Allah’a olan kurbiyetimizi Habil gibi en semiz hayvanı tasadduk ederek ilan ederiz. Zira bizde ne Hz.İbrahim (as) ne de Hz.İsmail (as) ihlası yoktur. Bu nedenle onlara ihsan edilen koç bizim hayallerimize dahi uğramaz. Fakat niyetimiz hep Hz.İbrahim (as) Hz.İsmail (as) yolundadır. Hatta İslâm davası adına zürriyetini devam ettirmek isteyen bu kutlulara “biz sana Kevser’i verdik. Sende kurban kes ve namaz kıl. Nesli kesik onlardır” ilahi beyanıyla Hz.Muhammed’in (sav) ümmeti olarak İslâm davasının kurbanları olmaya azmi râh ettik.

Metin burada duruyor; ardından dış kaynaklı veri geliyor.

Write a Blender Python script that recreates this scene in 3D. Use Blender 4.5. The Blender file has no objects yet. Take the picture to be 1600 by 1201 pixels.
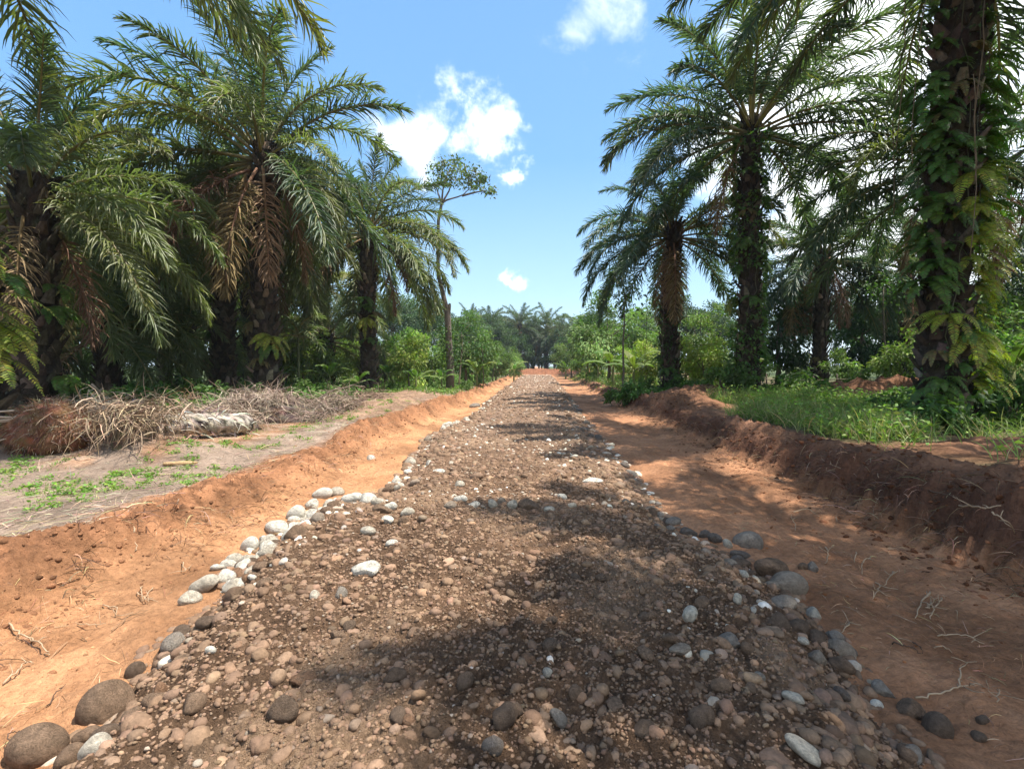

Dünyanın peşimize takılan evlad, mal, makam sevgisinden rûcu ederek saçlarımızı keseriz. Bu şekilde günahlarımızın bizden döküleceğini ümid ederiz. Tekrar Allah’a kavuşma arzumuzu ilan etmek için Kâbe’ye veda tavafında bulunuruz. Aslında Kâlû Belâ’daki ahdimizi yerine getirdiğimiz Kâbe’yi, cennetûl firdevste Allah’ın cemalini temaşa etmek maksadıyla geldiğimizi, vuslat arzumuzla acizane beyan ederiz.
Bize bu hakikatlerin ulaşmasında büyük hizmetler ortaya koyan ashabı kiramı yine Allah Rasûlünün (sav) ziyaretinde hayrla yad eder ve şunu söyleriz. Eğer Allah Medine’yi ve bilhassa Allah Rasûlünü (sav) ziyaret etmeyi bize teşvik etmeseydi şayet bizler yinede vefa adına kendisini muhakkak ziyaret ederdik! Zira O (sav) bizim miraç gecesindeki biricik efendimiz, hayatımızdaki yegane rehberimiz, mahşerdeki livaûl hamd sancağında şefaat beklediğimiz peygamberimizdir…
HACC işte hayatımızı takdim ettiğimiz sembollerle dopdolu bir ibadettir. Asıl mesele biz hacc da neyi takdim ettik? Oraya hangi yüzle gittik? Nasıl bir muameleye tabi tutulduk? Bundan sonraki hayatımızda neyi temsil edeceğiz? Mahşerde neye muhatap olacaksak hepsi burada icra edilmektedir. Kim Allah’a kavuşmak için hacca iştirak ettiyse muhakkak O’na kavuşacaktır. Kim dindar idareci veya tüccar, alim zat, mütedeyyin insan düşüncesiyle gittiyse yorgunluk ve zilletten başka birşey yoktur.